How Democracy is SWAMPED: Seven Cheap Tricks

In a series of articles, EUvsDisinfo will demonstrate a few of the cheap tricks of the Rhetoric of Disinformation; how the producers of disinformation systematically derail an exchange of ideas – the core of democracy – through a set of handy devices. Kremlin trolls ensure public discourse gets bogged down in a quagmire of pointless contestation. A Swedish activist has coined the term Modus Trollerandi to describe ways of trying to spoil the public debate through a set of cheap tricks. EUvsDisinfo has developed the concept further, to show how democracy gets SWAMPED by malign manipulation.

S: Strawmen:

Attack views or ideas, never expressed by the target.

W: Whataboutism:

Deflect the discussion away from the subject.

A: Attack:

Use brutal language to discourage the opposition.

M: Mockery:

Use sarcasm to belittle the opposition.

P: Provocations:

Who benefits from Cui Bono?

E: Exhaust:

Drown the opposition in details and technicalities.

D: Denial:

Flatly deny any evidence

M for Mockery

Like a crazy person shooting deadly flaming arrows are those who deceive their neighbour and say, “Hey, I was only joking!”

Proverbs 26:18

Sarcasm, mockery, ridicule – “hahaganda” are well-functioning means of gaining advantage in a debate. EUvsDisinfo has frequently described the device in previous articles: here and here, for example.

Sarcasm, jokes, exaggerations can all be perfectly fine in a debate, but in the Kremlin’s case, it is a core element of the rhetoric. The Foreign Ministry spokesperson, Maria Zakharova, uses it as a staple in her weekly briefings, when ironic remarks about “our Western partners” and “our esteemed colleague” are used condescendingly, with the intention to belittle and defame.

 

“This is not the first time that the daily has published blatant nonsense.”

Briefing by Foreign Ministry Spokeswoman Maria Zakharova, Moscow, 4 March, 2021

 

“All the nonsense that is now being issued publicly or through EU institutions’ accounts on social media, we will respond to it with clear argumentation and truthful factual information.”

Briefing by Foreign Ministry Spokeswoman Maria Zakharova, Moscow, 4 March, 2021

 

“Many, unfortunately, still believe in this inculcated nonsense.”

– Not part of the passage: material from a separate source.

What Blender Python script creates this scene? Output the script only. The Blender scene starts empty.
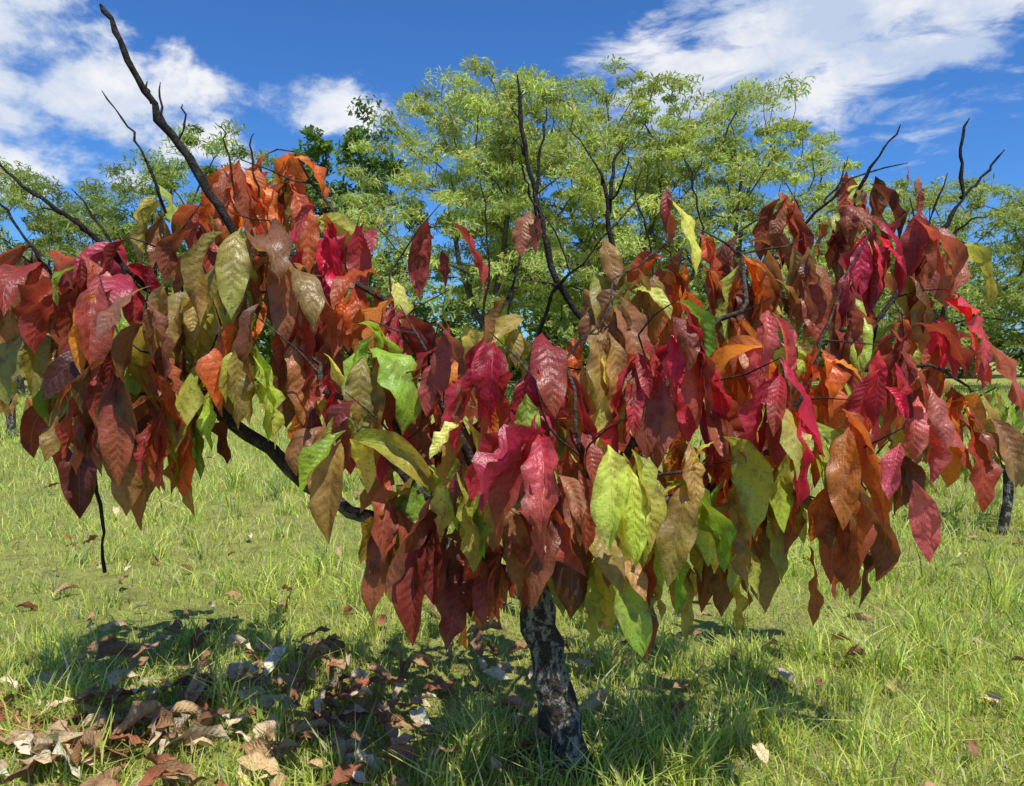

Briefing by Foreign Ministry Spokeswoman Maria Zakharova, Moscow, 10 December, 2020

 

“Repeated thunderous statements that no one, except Moscow, could perpetrate this cyber-attack because it is impossible to implement such an attack without using a special state resource are absurd. This amounts to a pseudo-legal position and nonsense.”

Briefing by Foreign Ministry Spokeswoman Maria Zakharova, Moscow, 4 June, 2020

 

“The British government has come to the correct conclusion that the term “highly likely” no longer makes any sense.”

Briefing by Foreign Ministry Spokeswoman Maria Zakharova, Moscow, 16 July, 2020

 

“Most likely, these fantasies (and this is how they should be qualified) should be considered in the context of London’s tactics of accusing Russia in their preferred “highly likely” style we know so well.”

Briefing by Foreign Ministry Spokeswoman Maria Zakharova, Moscow, 16 July, 2020

In 2017, the NATO Strategic Communications Centre of Excellence in Riga published a report on the systematic defamation of foreign political leaders on Russian state-controlled TV. While satire and humour is a fundamental element of public discourse in a democratic society, the satire on the Russian TV programmes deliberately intended to defame and belittle. The same approach was employed during the demonstrations in Russia in January 2021: Pro-Kremlin media outlets and pundits carefully labelled the hundreds of thousands of protesters “Navalny cubs and Mommy’s revolutionaries”.

Mockery is a powerful device and very hard to defend against. Mockery has to be endured, while not being diverted from the core issues. Kremlin humour is no laughing matter.